*Direction:*
Write out the whole listing again, exactly as given.
====
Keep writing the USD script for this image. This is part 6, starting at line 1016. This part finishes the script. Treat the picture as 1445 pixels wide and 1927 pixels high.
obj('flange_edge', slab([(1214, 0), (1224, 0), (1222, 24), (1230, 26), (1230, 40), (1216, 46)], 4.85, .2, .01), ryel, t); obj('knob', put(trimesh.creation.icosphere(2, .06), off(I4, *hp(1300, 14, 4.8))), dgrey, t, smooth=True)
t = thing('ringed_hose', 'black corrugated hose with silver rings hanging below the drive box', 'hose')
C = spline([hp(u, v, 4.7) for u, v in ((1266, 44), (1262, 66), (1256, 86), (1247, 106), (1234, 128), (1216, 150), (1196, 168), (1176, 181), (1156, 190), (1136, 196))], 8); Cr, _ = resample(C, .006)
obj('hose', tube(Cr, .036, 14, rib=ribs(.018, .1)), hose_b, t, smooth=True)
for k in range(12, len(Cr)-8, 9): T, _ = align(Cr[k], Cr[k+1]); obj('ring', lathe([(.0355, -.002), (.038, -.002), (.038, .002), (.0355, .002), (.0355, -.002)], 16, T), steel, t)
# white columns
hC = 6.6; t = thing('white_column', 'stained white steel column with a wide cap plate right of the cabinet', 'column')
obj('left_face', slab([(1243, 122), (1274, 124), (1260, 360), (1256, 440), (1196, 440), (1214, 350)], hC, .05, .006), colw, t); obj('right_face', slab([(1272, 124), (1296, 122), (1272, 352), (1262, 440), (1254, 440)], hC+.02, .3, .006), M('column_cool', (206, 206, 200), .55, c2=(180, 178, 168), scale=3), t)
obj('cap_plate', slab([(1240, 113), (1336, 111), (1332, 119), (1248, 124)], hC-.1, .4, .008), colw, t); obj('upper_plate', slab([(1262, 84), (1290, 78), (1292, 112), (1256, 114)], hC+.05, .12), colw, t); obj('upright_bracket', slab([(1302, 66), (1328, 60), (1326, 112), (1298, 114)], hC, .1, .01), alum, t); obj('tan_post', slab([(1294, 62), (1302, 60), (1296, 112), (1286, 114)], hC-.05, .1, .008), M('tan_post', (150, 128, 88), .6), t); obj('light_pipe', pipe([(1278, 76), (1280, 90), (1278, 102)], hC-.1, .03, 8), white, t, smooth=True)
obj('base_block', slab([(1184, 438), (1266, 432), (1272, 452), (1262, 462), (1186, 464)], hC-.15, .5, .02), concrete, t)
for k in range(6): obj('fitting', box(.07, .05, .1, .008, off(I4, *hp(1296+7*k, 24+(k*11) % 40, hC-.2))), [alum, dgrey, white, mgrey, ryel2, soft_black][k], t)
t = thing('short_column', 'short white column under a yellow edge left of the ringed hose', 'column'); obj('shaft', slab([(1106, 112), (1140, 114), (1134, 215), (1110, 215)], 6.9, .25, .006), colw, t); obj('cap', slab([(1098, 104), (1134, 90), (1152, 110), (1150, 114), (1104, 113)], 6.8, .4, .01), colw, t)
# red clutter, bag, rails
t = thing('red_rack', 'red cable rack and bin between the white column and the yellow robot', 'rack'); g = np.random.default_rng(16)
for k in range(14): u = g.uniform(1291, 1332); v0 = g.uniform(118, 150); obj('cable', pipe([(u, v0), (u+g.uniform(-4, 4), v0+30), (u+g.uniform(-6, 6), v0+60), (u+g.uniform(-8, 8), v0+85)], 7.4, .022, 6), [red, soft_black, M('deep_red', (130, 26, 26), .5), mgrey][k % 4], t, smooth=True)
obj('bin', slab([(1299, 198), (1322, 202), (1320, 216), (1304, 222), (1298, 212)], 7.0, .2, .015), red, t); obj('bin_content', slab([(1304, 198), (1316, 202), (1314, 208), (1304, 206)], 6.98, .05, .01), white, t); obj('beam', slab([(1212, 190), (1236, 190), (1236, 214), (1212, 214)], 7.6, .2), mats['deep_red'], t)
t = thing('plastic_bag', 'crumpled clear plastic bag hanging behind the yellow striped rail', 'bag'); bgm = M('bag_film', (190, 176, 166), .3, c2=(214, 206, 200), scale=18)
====
*The answer:*
Keep writing the USD script for this image. This is part 6, starting at line 1016. This part finishes the script. Treat the picture as 1445 pixels wide and 1927 pixels high.
obj('flange_edge', slab([(1214, 0), (1224, 0), (1222, 24), (1230, 26), (1230, 40), (1216, 46)], 4.85, .2, .01), ryel, t); obj('knob', put(trimesh.creation.icosphere(2, .06), off(I4, *hp(1300, 14, 4.8))), dgrey, t, smooth=True)
t = thing('ringed_hose', 'black corrugated hose with silver rings hanging below the drive box', 'hose')
C = spline([hp(u, v, 4.7) for u, v in ((1266, 44), (1262, 66), (1256, 86), (1247, 106), (1234, 128), (1216, 150), (1196, 168), (1176, 181), (1156, 190), (1136, 196))], 8); Cr, _ = resample(C, .006)
obj('hose', tube(Cr, .036, 14, rib=ribs(.018, .1)), hose_b, t, smooth=True)
for k in range(12, len(Cr)-8, 9): T, _ = align(Cr[k], Cr[k+1]); obj('ring', lathe([(.0355, -.002), (.038, -.002), (.038, .002), (.0355, .002), (.0355, -.002)], 16, T), steel, t)
# white columns
hC = 6.6; t = thing('white_column', 'stained white steel column with a wide cap plate right of the cabinet', 'column')
obj('left_face', slab([(1243, 122), (1274, 124), (1260, 360), (1256, 440), (1196, 440), (1214, 350)], hC, .05, .006), colw, t); obj('right_face', slab([(1272, 124), (1296, 122), (1272, 352), (1262, 440), (1254, 440)], hC+.02, .3, .006), M('column_cool', (206, 206, 200), .55, c2=(180, 178, 168), scale=3), t)
obj('cap_plate', slab([(1240, 113), (1336, 111), (1332, 119), (1248, 124)], hC-.1, .4, .008), colw, t); obj('upper_plate', slab([(1262, 84), (1290, 78), (1292, 112), (1256, 114)], hC+.05, .12), colw, t); obj('upright_bracket', slab([(1302, 66), (1328, 60), (1326, 112), (1298, 114)], hC, .1, .01), alum, t); obj('tan_post', slab([(1294, 62), (1302, 60), (1296, 112), (1286, 114)], hC-.05, .1, .008), M('tan_post', (150, 128, 88), .6), t); obj('light_pipe', pipe([(1278, 76), (1280, 90), (1278, 102)], hC-.1, .03, 8), white, t, smooth=True)
obj('base_block', slab([(1184, 438), (1266, 432), (1272, 452), (1262, 462), (1186, 464)], hC-.15, .5, .02), concrete, t)
for k in range(6): obj('fitting', box(.07, .05, .1, .008, off(I4, *hp(1296+7*k, 24+(k*11) % 40, hC-.2))), [alum, dgrey, white, mgrey, ryel2, soft_black][k], t)
t = thing('short_column', 'short white column under a yellow edge left of the ringed hose', 'column'); obj('shaft', slab([(1106, 112), (1140, 114), (1134, 215), (1110, 215)], 6.9, .25, .006), colw, t); obj('cap', slab([(1098, 104), (1134, 90), (1152, 110), (1150, 114), (1104, 113)], 6.8, .4, .01), colw, t)
# red clutter, bag, rails
t = thing('red_rack', 'red cable rack and bin between the white column and the yellow robot', 'rack'); g = np.random.default_rng(16)
for k in range(14): u = g.uniform(1291, 1332); v0 = g.uniform(118, 150); obj('cable', pipe([(u, v0), (u+g.uniform(-4, 4), v0+30), (u+g.uniform(-6, 6), v0+60), (u+g.uniform(-8, 8), v0+85)], 7.4, .022, 6), [red, soft_black, M('deep_red', (130, 26, 26), .5), mgrey][k % 4], t, smooth=True)
obj('bin', slab([(1299, 198), (1322, 202), (1320, 216), (1304, 222), (1298, 212)], 7.0, .2, .015), red, t); obj('bin_content', slab([(1304, 198), (1316, 202), (1314, 208), (1304, 206)], 6.98, .05, .01), white, t); obj('beam', slab([(1212, 190), (1236, 190), (1236, 214), (1212, 214)], 7.6, .2), mats['deep_red'], t)
t = thing('plastic_bag', 'crumpled clear plastic bag hanging behind the yellow striped rail', 'bag'); bgm = M('bag_film', (190, 176, 166), .3, c2=(214, 206, 200), scale=18)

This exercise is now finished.